Below are the records; pull every line that includes "this".

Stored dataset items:
- - - - -

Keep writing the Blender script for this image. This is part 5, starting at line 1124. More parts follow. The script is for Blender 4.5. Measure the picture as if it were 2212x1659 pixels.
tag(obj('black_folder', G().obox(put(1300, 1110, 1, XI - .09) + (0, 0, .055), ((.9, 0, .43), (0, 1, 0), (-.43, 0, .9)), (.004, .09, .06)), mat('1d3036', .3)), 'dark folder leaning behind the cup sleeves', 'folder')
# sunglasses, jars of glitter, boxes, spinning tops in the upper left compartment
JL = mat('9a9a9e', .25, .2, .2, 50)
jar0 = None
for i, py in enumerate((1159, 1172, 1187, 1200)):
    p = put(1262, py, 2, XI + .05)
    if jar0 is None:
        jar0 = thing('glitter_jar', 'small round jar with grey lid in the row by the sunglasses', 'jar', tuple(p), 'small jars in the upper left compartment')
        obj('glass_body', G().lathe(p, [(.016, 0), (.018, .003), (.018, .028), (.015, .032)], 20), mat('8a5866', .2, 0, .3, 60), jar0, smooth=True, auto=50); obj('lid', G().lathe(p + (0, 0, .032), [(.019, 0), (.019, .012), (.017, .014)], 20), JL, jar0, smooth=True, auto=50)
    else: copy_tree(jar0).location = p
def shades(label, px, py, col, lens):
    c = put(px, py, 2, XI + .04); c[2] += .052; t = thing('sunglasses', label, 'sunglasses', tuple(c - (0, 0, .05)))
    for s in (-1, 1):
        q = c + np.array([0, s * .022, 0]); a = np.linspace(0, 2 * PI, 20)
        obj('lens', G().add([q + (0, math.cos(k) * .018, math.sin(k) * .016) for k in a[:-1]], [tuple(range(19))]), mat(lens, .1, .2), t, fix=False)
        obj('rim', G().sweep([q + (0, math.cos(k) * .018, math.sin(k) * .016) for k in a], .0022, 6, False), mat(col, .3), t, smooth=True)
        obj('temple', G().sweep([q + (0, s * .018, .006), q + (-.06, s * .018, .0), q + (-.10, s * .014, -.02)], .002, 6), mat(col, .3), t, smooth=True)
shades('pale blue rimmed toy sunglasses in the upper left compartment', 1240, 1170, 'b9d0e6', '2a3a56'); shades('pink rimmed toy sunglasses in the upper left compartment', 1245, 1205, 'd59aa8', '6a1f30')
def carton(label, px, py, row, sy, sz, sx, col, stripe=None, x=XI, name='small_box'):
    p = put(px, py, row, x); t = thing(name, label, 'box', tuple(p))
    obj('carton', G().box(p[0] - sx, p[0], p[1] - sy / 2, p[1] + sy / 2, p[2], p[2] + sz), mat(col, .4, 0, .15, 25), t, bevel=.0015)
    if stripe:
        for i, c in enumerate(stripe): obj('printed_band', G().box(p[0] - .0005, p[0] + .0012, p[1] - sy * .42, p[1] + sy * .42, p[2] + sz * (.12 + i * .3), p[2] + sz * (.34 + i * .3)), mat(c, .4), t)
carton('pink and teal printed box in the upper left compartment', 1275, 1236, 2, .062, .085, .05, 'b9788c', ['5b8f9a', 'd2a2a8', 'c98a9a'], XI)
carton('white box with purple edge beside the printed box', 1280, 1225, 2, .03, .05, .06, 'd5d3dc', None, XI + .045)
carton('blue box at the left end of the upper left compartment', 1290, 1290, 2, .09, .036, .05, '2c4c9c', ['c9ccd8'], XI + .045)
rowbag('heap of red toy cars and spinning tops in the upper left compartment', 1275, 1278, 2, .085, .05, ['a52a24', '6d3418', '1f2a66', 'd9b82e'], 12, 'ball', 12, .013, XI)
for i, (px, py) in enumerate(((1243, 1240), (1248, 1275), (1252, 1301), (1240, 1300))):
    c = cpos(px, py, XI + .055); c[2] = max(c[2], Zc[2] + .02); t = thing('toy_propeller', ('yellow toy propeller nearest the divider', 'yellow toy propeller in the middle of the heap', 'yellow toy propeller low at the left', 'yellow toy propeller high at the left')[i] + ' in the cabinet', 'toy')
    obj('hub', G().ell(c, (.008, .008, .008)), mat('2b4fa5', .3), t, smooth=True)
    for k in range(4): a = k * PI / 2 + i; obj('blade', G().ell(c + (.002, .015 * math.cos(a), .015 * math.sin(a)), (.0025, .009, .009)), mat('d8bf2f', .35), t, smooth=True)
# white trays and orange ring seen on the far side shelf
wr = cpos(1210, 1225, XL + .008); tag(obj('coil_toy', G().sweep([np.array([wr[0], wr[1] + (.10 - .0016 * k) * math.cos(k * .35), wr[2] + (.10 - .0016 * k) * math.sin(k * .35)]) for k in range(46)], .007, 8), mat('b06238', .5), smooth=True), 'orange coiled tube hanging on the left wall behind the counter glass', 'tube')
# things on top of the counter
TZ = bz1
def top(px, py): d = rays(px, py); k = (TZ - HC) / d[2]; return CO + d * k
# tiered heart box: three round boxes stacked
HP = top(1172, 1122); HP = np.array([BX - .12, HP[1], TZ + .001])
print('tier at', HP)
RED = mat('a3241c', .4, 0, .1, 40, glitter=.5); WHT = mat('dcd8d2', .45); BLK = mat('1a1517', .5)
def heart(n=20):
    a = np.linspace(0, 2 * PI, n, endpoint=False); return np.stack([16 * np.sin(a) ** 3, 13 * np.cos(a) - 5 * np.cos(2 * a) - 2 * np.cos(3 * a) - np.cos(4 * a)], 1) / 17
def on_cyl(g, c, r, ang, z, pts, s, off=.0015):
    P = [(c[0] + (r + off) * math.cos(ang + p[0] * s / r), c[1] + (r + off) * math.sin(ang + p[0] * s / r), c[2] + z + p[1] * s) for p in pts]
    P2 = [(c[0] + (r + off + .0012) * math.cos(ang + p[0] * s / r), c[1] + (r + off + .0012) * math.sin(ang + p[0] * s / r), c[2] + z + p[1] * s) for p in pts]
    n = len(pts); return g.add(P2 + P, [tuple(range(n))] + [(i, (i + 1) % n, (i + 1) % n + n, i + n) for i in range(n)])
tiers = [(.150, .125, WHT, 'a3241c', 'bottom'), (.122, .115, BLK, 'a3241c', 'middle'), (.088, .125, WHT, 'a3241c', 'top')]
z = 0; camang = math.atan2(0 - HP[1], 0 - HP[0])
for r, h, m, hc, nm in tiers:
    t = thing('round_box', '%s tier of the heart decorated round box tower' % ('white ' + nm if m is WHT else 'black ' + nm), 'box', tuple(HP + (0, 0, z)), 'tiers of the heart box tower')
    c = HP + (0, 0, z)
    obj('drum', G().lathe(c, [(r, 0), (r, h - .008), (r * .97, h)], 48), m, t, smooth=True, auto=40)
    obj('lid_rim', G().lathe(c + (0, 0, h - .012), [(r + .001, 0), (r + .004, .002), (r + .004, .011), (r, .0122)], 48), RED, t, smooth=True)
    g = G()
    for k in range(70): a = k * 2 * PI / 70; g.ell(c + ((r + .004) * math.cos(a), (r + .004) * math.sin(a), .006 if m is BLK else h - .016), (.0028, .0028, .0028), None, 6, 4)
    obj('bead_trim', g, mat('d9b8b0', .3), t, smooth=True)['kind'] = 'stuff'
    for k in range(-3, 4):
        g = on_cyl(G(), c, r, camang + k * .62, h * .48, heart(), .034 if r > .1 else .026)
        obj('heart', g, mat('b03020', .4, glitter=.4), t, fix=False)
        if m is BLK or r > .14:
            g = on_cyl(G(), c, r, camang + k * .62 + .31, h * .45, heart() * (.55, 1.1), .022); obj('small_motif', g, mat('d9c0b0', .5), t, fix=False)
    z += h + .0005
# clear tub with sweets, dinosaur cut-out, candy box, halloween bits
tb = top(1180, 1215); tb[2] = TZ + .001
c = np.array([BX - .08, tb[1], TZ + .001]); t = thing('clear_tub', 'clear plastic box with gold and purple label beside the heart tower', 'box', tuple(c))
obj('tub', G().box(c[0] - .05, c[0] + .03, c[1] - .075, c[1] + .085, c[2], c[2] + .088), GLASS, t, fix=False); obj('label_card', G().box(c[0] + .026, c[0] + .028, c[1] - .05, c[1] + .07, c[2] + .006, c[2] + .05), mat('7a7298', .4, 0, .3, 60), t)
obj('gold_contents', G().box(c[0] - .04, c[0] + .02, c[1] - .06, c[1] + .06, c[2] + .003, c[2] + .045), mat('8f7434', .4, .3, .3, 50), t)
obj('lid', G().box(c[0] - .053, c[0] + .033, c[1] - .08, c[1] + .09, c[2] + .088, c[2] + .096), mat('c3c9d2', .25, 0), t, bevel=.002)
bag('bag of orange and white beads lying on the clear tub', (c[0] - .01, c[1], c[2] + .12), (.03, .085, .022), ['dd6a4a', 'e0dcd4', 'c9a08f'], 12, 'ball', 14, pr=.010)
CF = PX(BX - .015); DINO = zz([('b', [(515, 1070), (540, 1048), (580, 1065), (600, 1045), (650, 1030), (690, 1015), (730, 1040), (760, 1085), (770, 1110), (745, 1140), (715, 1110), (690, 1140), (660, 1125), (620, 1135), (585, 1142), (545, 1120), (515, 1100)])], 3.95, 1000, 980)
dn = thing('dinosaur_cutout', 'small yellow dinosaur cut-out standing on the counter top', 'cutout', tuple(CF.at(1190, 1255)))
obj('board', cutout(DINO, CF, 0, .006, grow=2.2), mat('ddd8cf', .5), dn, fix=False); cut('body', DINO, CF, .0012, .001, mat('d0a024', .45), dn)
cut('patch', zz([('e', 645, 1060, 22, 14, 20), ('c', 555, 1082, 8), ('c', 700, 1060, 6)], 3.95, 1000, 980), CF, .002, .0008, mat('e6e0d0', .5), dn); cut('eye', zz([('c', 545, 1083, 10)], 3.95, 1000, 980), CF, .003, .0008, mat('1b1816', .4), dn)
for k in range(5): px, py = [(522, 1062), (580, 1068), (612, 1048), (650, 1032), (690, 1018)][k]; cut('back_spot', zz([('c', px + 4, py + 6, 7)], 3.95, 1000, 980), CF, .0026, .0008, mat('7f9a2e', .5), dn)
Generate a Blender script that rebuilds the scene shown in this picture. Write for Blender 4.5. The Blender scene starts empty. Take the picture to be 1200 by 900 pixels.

- - - - -

- EXPECTED ANSWER -
Keep writing the Blender script for this image. This is part 5, starting at line 1124. More parts follow. The script is for Blender 4.5. Measure the picture as if it were 2212x1659 pixels.
Generate a Blender script that rebuilds the scene shown in this picture. Write for Blender 4.5. The Blender scene starts empty. Take the picture to be 1200 by 900 pixels.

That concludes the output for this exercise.